The new Chairman of Libya’s National Oil Corporation (NOC), Farhat Bengadra vowed that “the Corporation will operate away from political strife, and this vital sector will not be politicised.”
In an interview with Al-Arabiya, Bengadra said that he is not aligned with a specific party. “We will not have a regional, tribal, political, or ideological affiliation. We are professional and we will deal with the highest levels of transparency and governance,” he said.
He denied that his Board of Directors came via a political deal. As well as reiterating that the NOC will be “very transparent and the revenues that it will obtain will be announced clearly. We will not be with any party to this conflict, and we will be a tool to improve the income of Libyans, increase production, and develop the oil sector in a manner befitting Libya.”
Bengadra expressed his optimism about the potential in the Libyan oil and gas sector. “These capabilities, if properly invested, will return a lot to the Libyan people.”
Earlier, he told Bloomberg that “operations will run smoothly, and that the NOC will receive a budget of 35 billion Libyan dinars ($7.2 billion dollars) needed to upgrade oil facilities, and the salaries of employees will be raised.” The NOC’s previous Board of Directors will be treated “with all respect and appreciation” and won’t be changed in the current period, he added.

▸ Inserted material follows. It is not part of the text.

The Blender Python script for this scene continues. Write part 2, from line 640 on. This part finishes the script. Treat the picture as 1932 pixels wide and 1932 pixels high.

“They will be given a chance, but they have to work efficiently and fairly without personal loyalties,” he said.
He affirmed that the NOC will also “abide by all contracts with partners and will seek to develop our relationship with them, in order to increase production.”
“The Corporation aims to boost output to 3 million barrels a day within two years — if it can get enough government funding to develop fields and export terminals, and maintain infrastructure,” he said.